Io sono come mia nonna Quintilia. Tutti mi dicono che assomiglio a lei, ma io so che le nostre cose in comune vanno oltre l’azzurro dei nostri occhi, oltre il biondo dei nostri capelli.
Nonna Quintilia faceva vino e lo custodiva in vecchie damigiane. Era una donna di Alta Maremma. Lo era nel suo modo testardo di affrontare la durezza di questa terra, quando coltivava la sua vigna. Lo era nel suo modo autentico di portare avanti il lavoro, in un piccolo podere vicino a Caldana, tra le miniere di pirite dove mio nonno Silio scendeva ogni giorno.
Da loro ho imparato il valore della fatica. Da loro e da mio padre, operaio nell’acciaieria di Piombino, che mi portava nel campo dei nonni, nei pomeriggi infiniti della mia infanzia. Io lì, a respirare gli odori della campagna, e lui sempre accanto, a indicarmi la strada, senza bisogno mai di usare una parola.

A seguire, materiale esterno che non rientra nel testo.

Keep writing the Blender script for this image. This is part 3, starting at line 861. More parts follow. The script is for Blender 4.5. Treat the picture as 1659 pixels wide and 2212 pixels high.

Sono stata la prima della mia famiglia ad andare all’università. La prima a laurearmi, piena di orgoglio, nello stesso anno in cui, sotto il profilo austero di Roccatederighi, nasceva Ampeleia. Quella laurea costata la fatica di una famiglia intera, doveva essere riscossa subito, adesso. Non si poteva aspettare. Così, in una mattina tersa di dicembre, mio padre mi accompagnò a sostenere un colloquio. Non sapevo nulla del mondo del vino, né di quei forestieri calati dal profondo nord in terra di Maremma. Ma io avevo fame di conoscere, fame di fare mentre, con gli occhi brillanti, stringevo il curriculum dove avevo scritto, con una ingenuità infinita, stato di salute: ottimo.
Scelsero me e io mi tuffai nel lavoro, con la stessa tenacia dei miei avi. Orgogliosa di contribuire al progresso del mio territorio, facendo rete con gli altri produttori, curando le vendite nella Provincia di Grosseto e accogliendo i nostri ospiti.
Amo il mio lavoro, amo essere Ampeleia.